When I used to be in college, and would drive, drive the six or so hours back to the town where I grew up and maybe the first few times that I made the trip, it was exciting because I fealt adult, I felt mobile.
I never really had a car when I was a teenager, and I could rarely take it to places farther away than the nearby city. One afternoon, a friend and I had been skateboarding, and afterwards we drove up to the top of the mountain and then off onto the gravel road. We parked at the gate and walked the rest of the way up to the radio tower, all bleak concrete and barbed wire, haunted as it sat on the bald spot on the top of the hill. We just circled the clearing in silence, conversation replaced by the growl of some secret electronic beast deep within that concrete cave and the sound of the buzzards who would light from the metal tower and circle over our heads. As we were driving back down the mountain, I asked my friend how he had found the place and he said that some days, he just drove around by himself. I fealt lucky, after he dropped me off at my house, like he had just shared something very private and intimate with me.
So, the first times that I took the turnpike down, I thought that it might be that same feeling for me, sitting alone in a car with my thoughts charting out some new personal territory. But, I guess, I never really gave it a chance. I stuck to the turnpike and the interstate and only stopped for gas at the bright gas station where you could order sandwiches without ever saying a word to someone by pushing buttons on a little computer screen. After a few trips, the road just got so boring. More than once, in the last hour of the trip, I would be so excited to be nearly done with my drive that I would be playing the radio loud, greeting the exit signs for familiar towns by singing aloud until I would see the highway patrol lights flashing in the rearview mirror. Other times, I would just get this feeling, about how surprising it was to be in control of tons of steel moving at 70 miles per hour, how a slight jerk of the wheel could send me out of my lane, grinding past the rumblestrip, and through the bent old metal railing. And I thought, maybe that wouldn’t be so bad, because at least it wouldn’t be the boredom of seeing green signs and white lines pass me by, hour after hour.

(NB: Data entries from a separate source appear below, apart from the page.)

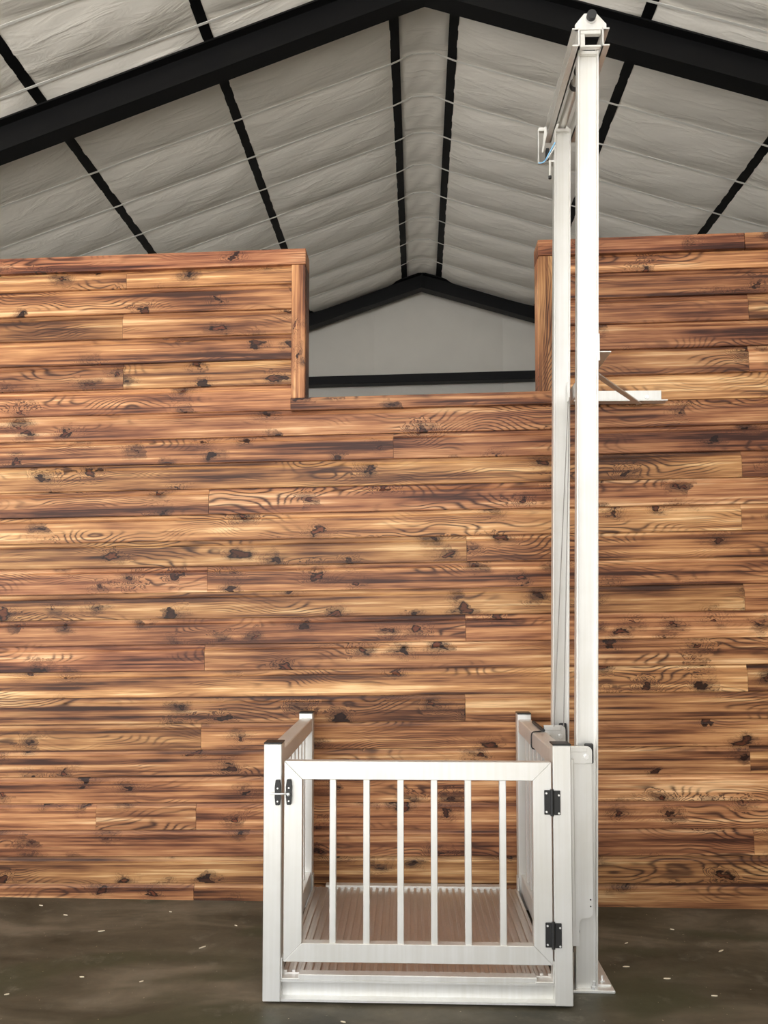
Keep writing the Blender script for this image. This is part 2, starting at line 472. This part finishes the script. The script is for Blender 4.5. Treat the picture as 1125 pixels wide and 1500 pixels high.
# far gable wall and girt, then unseen walls added to hold back light
bm = bmesh.new()
prism_xz(bm, [(-XE, 0), (XE, 0), (XE, rz(XE) + 0.2), (RX, HR + 0.2), (-XE, rz(-XE) + 0.2)], 11.62, 11.70)
gw = tag(obj('wall_far', bm, GABLE), 'pale grey insulated gable wall at the far end seen through the loft opening', 'wall', kind='structure')
sx_list = [-XE, -4.6, -2.63, -0.67, 1.295, 3.26, 5.22, XE]
for a, b in zip(sx_list, sx_list[1:]):     # lining blankets with soft seams
    bm = bmesh.new(); n = 14
    g = []
    for i in range(n + 1):
        u = i / n; x = a + (b - a) * u
        d = 0.03 * (1 - abs(2 * u - 1) ** 8)
        g.append([bm.verts.new((x, 11.62 - d, z)) for z in (0.0, 1.4, 2.8, 4.2, rz(x) + 0.15)])
    for r0, r1 in zip(g, g[1:]):
        for i in range(4): bm.faces.new((r0[i], r0[i + 1], r1[i + 1], r1[i]))
    obj('lining_panel', bm, GABLE, gw, smooth=True)
gt = box('steel_girt', -4.2, 4.2, -0.08, 0.08, -0.0625, 0.0625, BLACKS, None, 0.003)
gt.location = (0, 11.47, 5.185); gt.rotation_euler = (0, ang, 0)
tag(gt, 'black horizontal steel girt across the far gable wall', 'girt')
for sd, nm, y0 in ((-1, 'wall_left', 3.0), (1, 'wall_right', -2.0)):  # unseen, added so light comes mainly from the open end
    bm = bmesh.new(); bx(bm, sd * XE, sd * (XE + 0.1), y0, 11.7, 0, rz(sd * XE) + 0.2)
    tag(obj(nm, bm, GABLE), 'unseen pale insulated side wall added to hold back light on the ' + nm[5:], 'wall', kind='structure')

bm = bmesh.new(); bx(bm, 1.5, XE + 0.1, -2.1, -2.0, 0, 4.4)  # added out of view to block light from the right side
tag(obj('wall_front_blocker', bm, GABLE), 'unseen pale wall added behind the viewer to darken the right side', 'wall', kind='structure')

# ------------------------------------------------------------------ platform lift
lift = empty('platform_lift', (0, 3.25, 0))
tag(lift, 'white aluminium vertical platform lift with railed gated carriage and twin tall masts', 'lift')
def T(o):            # parts are modelled in world coordinates
    o.location.y -= 3.25; return o
def part(name, mat, *boxes, bev=0.002, parent=None):
    bm = bmesh.new()
    for b_ in boxes: bx(bm, *b_, bev)
    o = obj(name, bm, mat, parent or lift)
    return o if parent else T(o)

YF, YB = 3.25, 4.365
PXL, PXR = (-0.648, -0.573), (0.557, 0.632)
PH = 1.07
# four corner posts with black caps
for (xa, xb) in (PXL, PXR):
    for y0 in (YF, YB - 0.075):
        p = part('corner_post', ALU, (xa, xb, y0, y0 + 0.075, 0.012, PH), bev=0.003)
        bm = bmesh.new(); bx(bm, xa - 0.001, xb + 0.001, y0 - 0.001, y0 + 0.076, PH, PH + 0.007, 0.002)
        obj('post_cap', bm, BLACKP, p)
# side panels
for sx, (xa, xb) in ((-1, PXL), (1, PXR)):
    part('side_top_rail', ALU, (xa + 0.004, xb - 0.002, YF + 0.075, YB - 0.075, 0.970, 1.043), bev=0.004)
    part('side_bottom_rail', ALU, (xa + 0.012, xb - 0.004, YF + 0.075, YB - 0.075, 0.105, 0.205), bev=0.003)
    for k in range(7):
        yy = YF + 0.075 + (YB - YF - 0.15) * (k + 1) / 8
        part('side_baluster', ALU, ((xa + xb) / 2 - 0.013, (xa + xb) / 2 + 0.013, yy - 0.013, yy + 0.013, 0.205, 0.970))
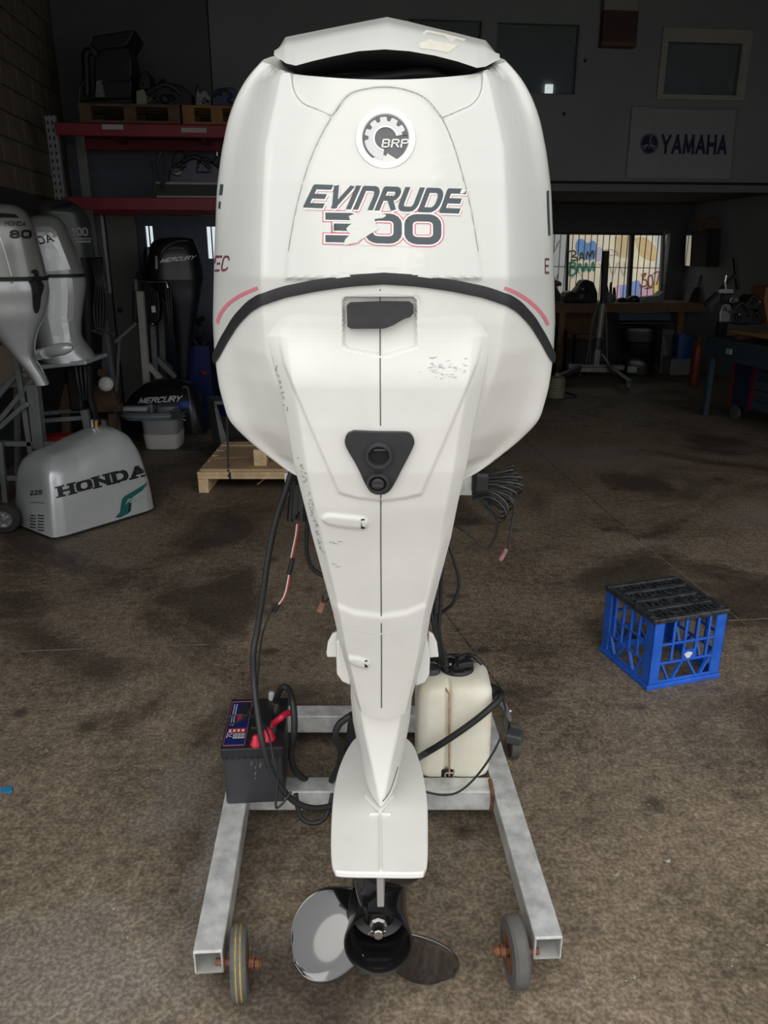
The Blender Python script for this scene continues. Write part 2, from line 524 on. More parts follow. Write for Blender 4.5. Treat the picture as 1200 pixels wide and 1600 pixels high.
def bbox(u0, u1, v0, v1, z0, z1, mb=None):
    mb = mb or MB()
    return mb.box(B((u0 + u1) / 2, (v0 + v1) / 2, (z0 + z1) / 2), (u1 - u0, v1 - v0, z1 - z0), YAW)
def wall_holes(mb, u0, u1, z0, z1, v, th, holes):
    us = sorted({u0, u1, *[h[0] for h in holes], *[h[1] for h in holes]})
    zs = sorted({z0, z1, *[h[2] for h in holes], *[h[3] for h in holes]})
    for i in range(len(us) - 1):
        for j in range(len(zs) - 1):
            uc, zc = (us[i] + us[i + 1]) / 2, (zs[j] + zs[j + 1]) / 2
            if any(h[0] < uc < h[1] and h[2] < zc < h[3] for h in holes): continue
            bbox(us[i], us[i + 1], v, v + th, zs[j], zs[j + 1], mb)
    return mb

M_floor = floor_mat()
fl = struct(obj('floor', bbox(U0 - .3, U1 + .3, -1.5, VF + .3, -.12, 0), M_floor, loc=(0, 0, 0)))
gr = struct(obj('ground', bbox(-14, 16, -14, -1.5, -.14, -.01), mat('yard_concrete', (.50, .49, .46), .9, var=.2, scale=3)))
M_wall = mat('wall_paint_grey', (.185, .192, .20), .75, var=.12, scale=1.4, bump=.1)
M_wallL = mat('wall_lower_paint', (.055, .055, .06), .8, var=.2, scale=2)
M_ceil = mat('roof_sheet', (.12, .12, .12), .8)
struct(obj('ceiling', bbox(U0 - .3, U1 + .3, V0, VF + .1, ZC, ZC + .12), M_ceil))
wl_o = struct(obj('wall_left', bbox(U0 - .25, U0, V0, VF, 0, ZC), mat('block_mortar', (.13, .11, .082), .9)))
wlow = obj('dado', bbox(U0, U0 + .035, V0, VB, 0, 2.08), M_wallL, wl_o)
struct(obj('wall_right', bbox(U1, U1 + .25, V0, VF, 0, ZC), M_wall))
# front of the building: roller door opening behind the photographer
struct(obj('wall_front', bbox(U0 - .2, U0 + .25, V0 - .2, V0, 0, ZC), M_wall))
struct(obj('wall_front', bbox(U1 - .35, U1 + .2, V0 - .2, V0, 0, ZC), M_wall))
struct(obj('wall_front', bbox(U0 + .25, U1 - .35, V0 - .2, V0, 3.3, ZC), M_wall))
# concrete blocks of the left wall, each its own piece
M_block = mat('sandy_block', (.195, .16, .115), .9, var=.18, scale=5, bump=.3)
bme = None
rows = int((ZC - 2.09) / .2)
for r in range(rows):
    for c in range(8):
        v = 6.05 + c * .4 + (.2 if r % 2 else 0)
        if v + .39 > VB: continue
        if bme is None:
            o = obj('block', MB().box((0, 0, 0), (.02, .385, .185)), M_block, wl_o, world_space=False, bevel=.004, seg=1)
            bme = o.data
        else:
            o = bpy.data.objects.new('block', bme); link(o, wl_o)
            b = o.modifiers.new('bevel', 'BEVEL'); b.width = .004; b.segments = 1
        p = parent_mat(wl_o).inverted() @ B(U0 + .01, v + .2, 2.09 + r * .2 + .1)
        o.matrix_basis = Matrix.Translation(p) @ Matrix.Rotation(YAW, 4, 'Z')

# ---- upper back wall with the three office windows
def uvz(px, py, v):
    p = PV(px, py, v); u, _ = to_uv(p); return u, p.z
def win_rect(x0, y0, x1, y1, v):
    ua, za = uvz(x0, y0, v); ub, zb = uvz(x1, y1, v)
    return (ua, ub, zb, za)
W1 = win_rect(640, 30, 748, 150, VB); W2 = win_rect(779, 36, 897, 147, VB); W3 = win_rect(1043, 66, 1148, 150, VB)
slits = [win_rect(226, 353, 241, 388, VB), win_rect(322, 354, 341, 404, VB)]
wb = MB()
u_panel = uvz(328, 60, VB)[0]
wall_holes(wb, u_panel, U1, ZM, ZC, VB, .14, [W1, W2, W3])
o = struct(obj('wall_back', wb, M_wall))
struct(obj('wall_back', bbox(U0, u_panel - .015, VB + .03, VB + .17, 2.66, ZC), mat('wall_dark_board', (.10, .101, .106), .8)))
wb2 = MB(); wall_holes(wb2, U0, 1.15, 0, ZM, VB, .14, slits); bbox(U0, u_panel - .015, VB, VB + .14, ZM, 2.66, wb2)
M_bluegrey = mat('blue_grey_partition', (.13, .15, .19), .7, var=.15)
struct(obj('wall_partition', wb2, M_bluegrey))
for i, s_ in enumerate(slits):
    struct(obj('window_%d' % (i + 4), bbox(s_[0] - .01, s_[1] + .01, VB + .06, VB + .07, s_[2] - .01, s_[3] + .01),
               mat('lit_frosted_pane', (.8, .85, .9), .4, emit=(.85, .95, 1.0, .75))))
    mb = MB(); uc = (s_[0] * .55 + s_[1] * .45); bbox(uc - .006, uc + .006, VB + .03, VB + .058, s_[2], s_[3], mb)
    struct(obj('trim_%d' % (i + 4), mb, M_bluegrey))
# return wall, far wall, low ceiling of the recess
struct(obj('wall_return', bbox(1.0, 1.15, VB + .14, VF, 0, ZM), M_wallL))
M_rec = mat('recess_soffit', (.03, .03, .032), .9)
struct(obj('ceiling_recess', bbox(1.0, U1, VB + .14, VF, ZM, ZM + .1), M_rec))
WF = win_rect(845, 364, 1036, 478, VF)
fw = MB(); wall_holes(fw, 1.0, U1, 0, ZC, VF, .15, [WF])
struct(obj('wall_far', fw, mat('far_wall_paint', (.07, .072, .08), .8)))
# beam at the foot of the upper wall
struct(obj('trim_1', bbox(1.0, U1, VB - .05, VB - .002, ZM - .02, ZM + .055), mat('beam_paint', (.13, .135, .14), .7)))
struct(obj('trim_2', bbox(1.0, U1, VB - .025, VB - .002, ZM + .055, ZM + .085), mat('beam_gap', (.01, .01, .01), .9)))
# office behind the windows
M_off = mat('office_wall', (.30, .33, .35), .8)
struct(obj('wall_office', bbox(u_panel, U1, VB + 1.6, VB + 1.7, ZM + .1, ZC), M_off))
struct(obj('floor_office', bbox(u_panel, U1, VB + .14, VB + 1.6, ZM + .1, ZM + .12), M_rec))
def glass_mat(name, tint, alpha):
    m = bpy.data.materials.new(name); m.use_nodes = True
    nt = m.node_tree; n = nt.nodes; l = nt.links
    b = n['Principled BSDF']; b.inputs['Base Color'].default_value = tint + (1,); b.inputs['Roughness'].default_value = .12
    tr = n.new('ShaderNodeBsdfTransparent'); mx = n.new('ShaderNodeMixShader')
    nz = n.new('ShaderNodeTexNoise'); nz.inputs['Scale'].default_value = 2.5
    tcn = n.new('ShaderNodeTexCoord'); l.new(tcn.outputs['Object'], nz.inputs['Vector'])
    mr = n.new('ShaderNodeMapRange'); mr.inputs[3].default_value = alpha - .1; mr.inputs[4].default_value = alpha + .1
    l.new(nz.outputs[0], mr.inputs[0]); l.new(mr.outputs[0], mx.inputs[0])
    l.new(tr.outputs[0], mx.inputs[1]); l.new(b.outputs[0], mx.inputs[2])
    l.new(mx.outputs[0], n['Material Output'].inputs['Surface'])
    return m
M_pane = glass_mat('dusty_dark_glass', (.17, .205, .22), .5)
M_wframe = mat('window_frame_paint', (.15, .155, .155), .6)
M_wframeW = mat('window_frame_cream', (.27, .265, .235), .6)
for i, (w, fm, fw_) in enumerate(((W1, M_wframe, .012), (W2, M_wframe, .012), (W3, M_wframeW, .085))):
    wt = thing('window_%d' % (i + 1), '', 'window', B((w[0] + w[1]) / 2, VB, w[2]), YAW)
    del wt['category']; del wt['label']; wt['kind'] = 'structure'
    f = MB(); e = fw_
    t = .06
    if i == 2:
        bbox(w[0] - .07, w[1] + .10, VB - .03, VB + .02, w[3] - .0, w[3] + .13, f); bbox(w[0] - .07, w[1] + .10, VB - .03, VB + .02, w[2] - .05, w[2], f)
        bbox(w[0] - .07, w[0], VB - .03, VB + .02, w[2], w[3], f); bbox(w[1], w[1] + .10, VB - .03, VB + .02, w[2], w[3], f)
    else:
        bbox(w[0] - e, w[1] + e, VB - .01, VB + .02, w[3], w[3] + e, f); bbox(w[0] - e, w[1] + e, VB - .01, VB + .02, w[2] - e, w[2], f)
        bbox(w[0] - e, w[0], VB - .01, VB + .02, w[2], w[3], f); bbox(w[1], w[1] + 2 * e, VB - .01, VB + .02, w[2], w[3], f)
    obj('window_frame', f, fm, wt, bevel=.003)
    obj('pane', bbox(w[0], w[1], VB + .05, VB + .056, w[2], w[3]), M_pane, wt)

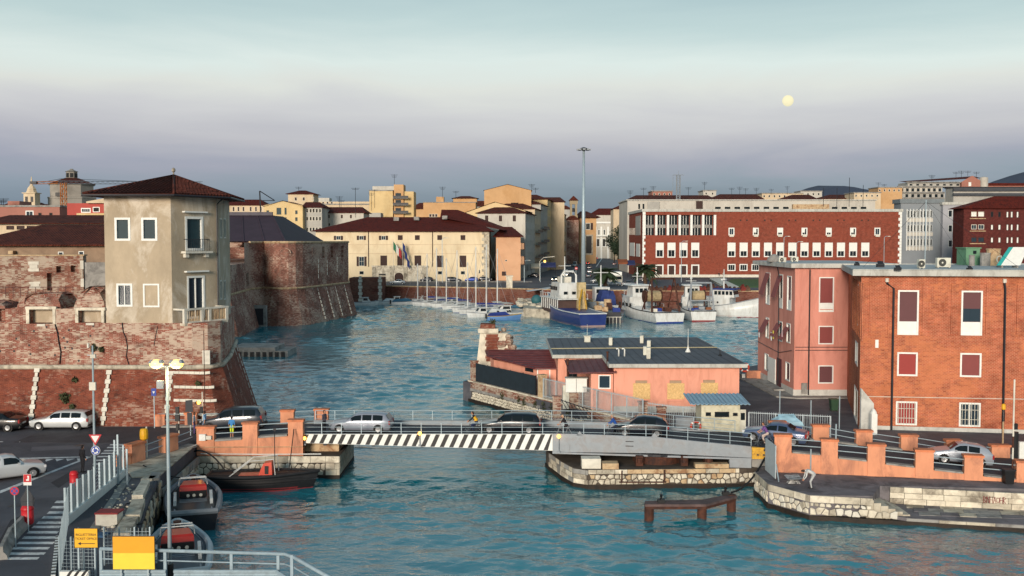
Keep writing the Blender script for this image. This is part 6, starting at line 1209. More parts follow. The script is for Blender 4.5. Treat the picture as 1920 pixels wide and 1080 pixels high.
for k in range(22):z=ZC+(ZV(397,YR)-ZC)*k/22;mb=MB();w.box(mb,w.len-(1.1 if k%2 else .6),w.len+.06,z,z+.95,.002,.12);part('quoin',mb,WHITE,gv.o);mb=MB();w.box(mb,-.06,(.9 if k%2 else .45),z,z+.95,.002,.12);part('quoin',mb,WHITE,gv.o)
for k in range(6):
 for d in(-5.5,6.5):a,z=w.pix(1394+k*45.5+d,413);mb=MB();w.box(mb,a-.25,a+.25,z-.25,z+.25,.001,.05);part('vent_grille',mb,SHUTB,gv.o)
ws=gv.w[3]
for r in[(1181,455,1190,480),(1193,457,1200,481)]:a0,a1,b0,b1=ws.rect(*r);mb=MB();ws.box(mb,a0,a1,b0,b1,.002,.1);part('side_blind',mb,WHITE,gv.o)
a0,a1,b0,b1=ws.rect(1192,405,1201,441);mb=MB();ws.box(mb,a0,a1,b0,b1,.002,.1);part('side_panel',mb,PALE,gv.o)
for k in range(5):a,z=ws.pix(1180.5+k*2.4,434);mb=MB();ws.box(mb,a-.6,a+.6,z-1.2,z+1.2,.002,.12);part('side_window',mb,OFFW,gv.o)
# white rear building with attic windows
gw2=Bld('white_rear_office','long white building rising behind the red brick office',front_poly(1176,1640,392,30),ZC,ZV(376,392),WHT)
grid(gw2,0,(1198.5,1206.5),(387,),5,11,GLASS);grid(gw2,0,[1346+18.2*k for k in range(8)]+[1565+18*k for k in range(4)],(391,),12,8,GLASS);gw2.finish();gw2.flat(FASC,.5,.4)
mb=MB();mb.prism(front_poly(1305,1317,391.2,.6),ZV(396,391),ZV(377,391));part('door_panel',mb,SHUTB,gw2.o);mb=MB();mb.prism(front_poly(1486,1554,390,1.6),ZV(392,390),ZV(383,390));part('canopy',mb,LIME3,gw2.o);mb=MB();mb.prism(front_poly(1214,1236,391.2,.6),ZV(398,391),ZV(378,391));part('grey_panel',mb,PALE,gw2.o)
rr_=[(1178,1340,410,375,366,'red hipped roof behind the white office, left one'),(1335,1430,430,374,364,'red hipped roof behind the white office, middle one'),(1470,1530,450,374,365,'red hipped roof behind the white office, third from left'),(1540,1602,440,373,365,'red hipped roof behind the white office, right one')]
for ua,ub,y,ve,vr,lab in rr_:
 hh=Bld('roofed_house',lab,front_poly(ua,ub,y,18),ZC,ZV(ve,y),CREAM,group='roofs behind the white office');hh.finish();hh.hip(TILE_OLD,.6,ZV(vr,y+9)-ZV(ve,y),ridge=((XU(ua+14,y+9),y+9),(XU(ub-14,y+9),y+9)))
bk=[(1428,1505,520,363,CREAM,'distant beige block with small windows on the skyline'),(1500,1540,540,359,WHT,'distant pale block left of the blue hill'),(1600,1650,430,362,CREAM,'beige block with slot windows beside the roof masts'),(1645,1690,450,352,OCHR,'ochre block with flat top left of the grey office'),(1222,1260,440,359,DPINK,'small reddish attic block on the white building'),(1318,1342,450,358,WHT,'small white attic block on the skyline centre right')]
for ua,ub,y,vt,m,lab in bk:
 hh=Bld('distant_block',lab,front_poly(ua,ub,y,12),ZC,ZV(vt,y),m,group='distant blocks');n=max(2,int((ub-ua)/9));grid(hh,0,[ua+(ub-ua)*(i+.5)/n for i in range(n)],(vt+5,),3.5,4.5,GLASS);hh.finish();hh.flat(CONC,.3,.4)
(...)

This summer, I spent a lot of time riding in a big bus that had a door near the middle that was meant for an emergency exit, but we would clamber out of it, not being able to sit still for one more second. And there were moments when I got that same of desperate boredom, and wondering if this seat on this road was really where I should be and wanting to be somewhere else, not because where I was seemed so bad, but just for the change. I thought about opening that door and hanging out over the side of the bus and watching the broken white lines become one line from our speed, and all the little pebbles in the asphalt becoming one blur, amorphous like dirty water. And I thought about jumping out of that door and I remember half thinking that I wouldn’t collapse into the pavement because the act of doing something as stupid as jumping from a moving bus would take a conviction that would somehow let me float and soar alongside the bus. But, obviously, I didn’t float and soar, because I didn’t jump either, just like the time when I was seven and extorted a pack of baseball cards from my mother by opening the sliding panel door to the minivan and threatening to jump. Which, I guess is a mixed message because my conviction, or at least a believable enough facade of it, was enough to get me something that I wanted.
The last time I saw my mom, a few weeks ago, and let slip how I was planning on living in the next few months (when she asked, “why does everything have to be so hard?”), I wondered if her thought process was the same as when I opened that van door as a kid. If she was trying to decide whether or not to call my bluff, or feeling terrified that I was young or ignorant enough to do it. I guess I use my mom’s reaction to some things as a litmus test for my own conviction. If she, who has seen me make plans, and make bold statements, and bellow and excite throughout my life, believes that I’ll follow through with all my grand plans and the uncertainty that swirls around them, then I can believe that too. Its not surprising, but its sad that what brings me comfort brings her only worry and confusion.